_Data lines_

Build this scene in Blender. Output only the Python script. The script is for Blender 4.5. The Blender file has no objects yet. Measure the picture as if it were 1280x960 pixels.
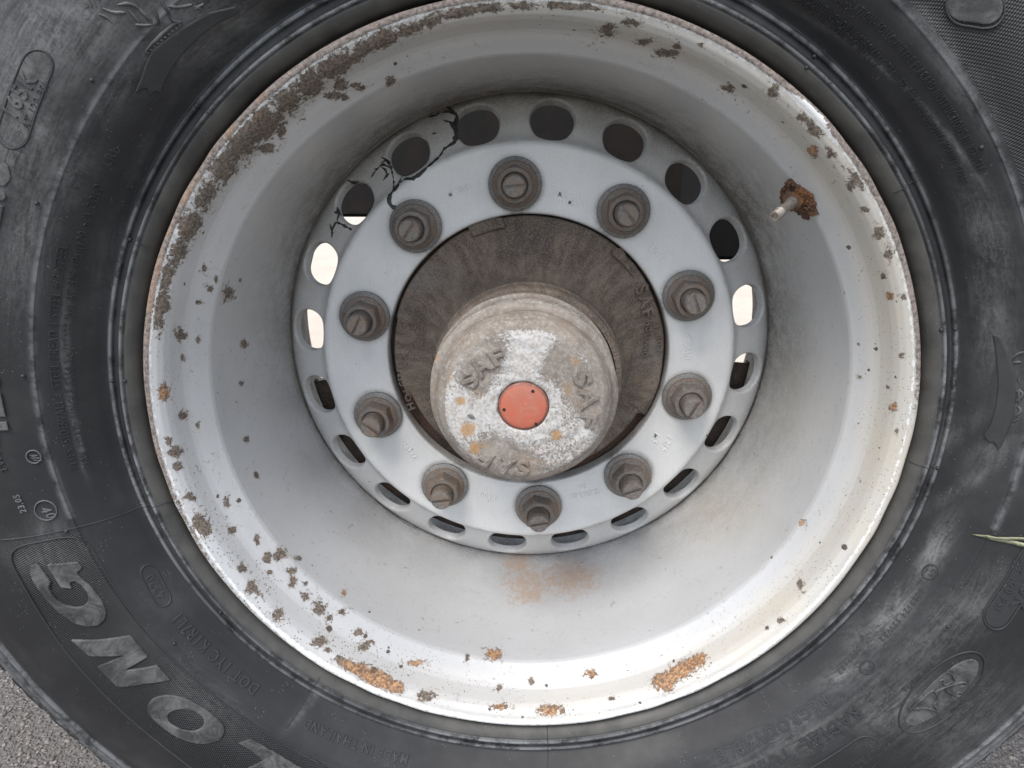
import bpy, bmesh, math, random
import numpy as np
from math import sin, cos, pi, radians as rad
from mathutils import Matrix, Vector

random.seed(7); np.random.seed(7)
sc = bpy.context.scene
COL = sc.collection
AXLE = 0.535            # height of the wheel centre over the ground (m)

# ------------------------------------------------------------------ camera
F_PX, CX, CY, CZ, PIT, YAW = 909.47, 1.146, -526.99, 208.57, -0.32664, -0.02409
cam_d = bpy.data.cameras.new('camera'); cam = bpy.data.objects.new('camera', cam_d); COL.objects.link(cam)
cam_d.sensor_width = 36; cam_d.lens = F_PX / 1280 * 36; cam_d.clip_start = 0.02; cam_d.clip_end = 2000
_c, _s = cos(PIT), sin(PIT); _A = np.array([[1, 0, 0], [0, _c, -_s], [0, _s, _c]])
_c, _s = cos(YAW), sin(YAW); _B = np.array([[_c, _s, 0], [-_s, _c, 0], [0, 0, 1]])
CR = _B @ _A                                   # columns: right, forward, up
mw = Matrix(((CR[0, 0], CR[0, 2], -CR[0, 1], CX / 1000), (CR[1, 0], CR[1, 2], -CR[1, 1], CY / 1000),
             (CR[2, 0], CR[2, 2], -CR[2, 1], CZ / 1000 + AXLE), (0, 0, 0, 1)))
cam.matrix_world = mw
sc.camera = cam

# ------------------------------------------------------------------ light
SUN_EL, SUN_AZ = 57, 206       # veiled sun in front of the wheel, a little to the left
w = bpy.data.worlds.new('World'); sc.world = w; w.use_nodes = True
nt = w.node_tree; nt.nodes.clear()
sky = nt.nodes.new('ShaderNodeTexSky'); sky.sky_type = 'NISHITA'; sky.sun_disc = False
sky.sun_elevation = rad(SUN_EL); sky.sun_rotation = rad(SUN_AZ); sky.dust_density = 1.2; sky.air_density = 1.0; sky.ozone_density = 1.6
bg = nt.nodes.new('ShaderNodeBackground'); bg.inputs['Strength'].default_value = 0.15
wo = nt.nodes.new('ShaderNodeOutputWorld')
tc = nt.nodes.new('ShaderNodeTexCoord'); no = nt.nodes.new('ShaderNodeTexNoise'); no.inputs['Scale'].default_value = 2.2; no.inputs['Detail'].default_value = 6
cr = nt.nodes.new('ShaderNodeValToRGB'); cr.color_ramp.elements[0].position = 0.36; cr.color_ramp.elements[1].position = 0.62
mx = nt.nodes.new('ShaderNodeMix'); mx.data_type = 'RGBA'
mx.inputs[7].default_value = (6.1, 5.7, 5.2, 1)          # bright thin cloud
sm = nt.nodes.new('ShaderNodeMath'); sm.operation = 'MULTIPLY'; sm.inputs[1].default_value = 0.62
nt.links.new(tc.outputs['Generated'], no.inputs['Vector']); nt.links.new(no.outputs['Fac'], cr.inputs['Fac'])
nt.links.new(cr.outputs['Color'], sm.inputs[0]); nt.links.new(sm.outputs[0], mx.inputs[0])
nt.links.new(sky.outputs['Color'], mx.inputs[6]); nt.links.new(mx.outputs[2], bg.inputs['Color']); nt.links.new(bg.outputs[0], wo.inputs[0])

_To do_
Leave out any pictures, please, and quote only the lines from the top of the data through the line that contains "AXLE = 0.535".

_Reply_
Build this scene in Blender. Output only the Python script. The script is for Blender 4.5. The Blender file has no objects yet. Measure the picture as if it were 1280x960 pixels.
import bpy, bmesh, math, random
import numpy as np
from math import sin, cos, pi, radians as rad
from mathutils import Matrix, Vector

random.seed(7); np.random.seed(7)
sc = bpy.context.scene
COL = sc.collection
AXLE = 0.535            # height of the wheel centre over the ground (m)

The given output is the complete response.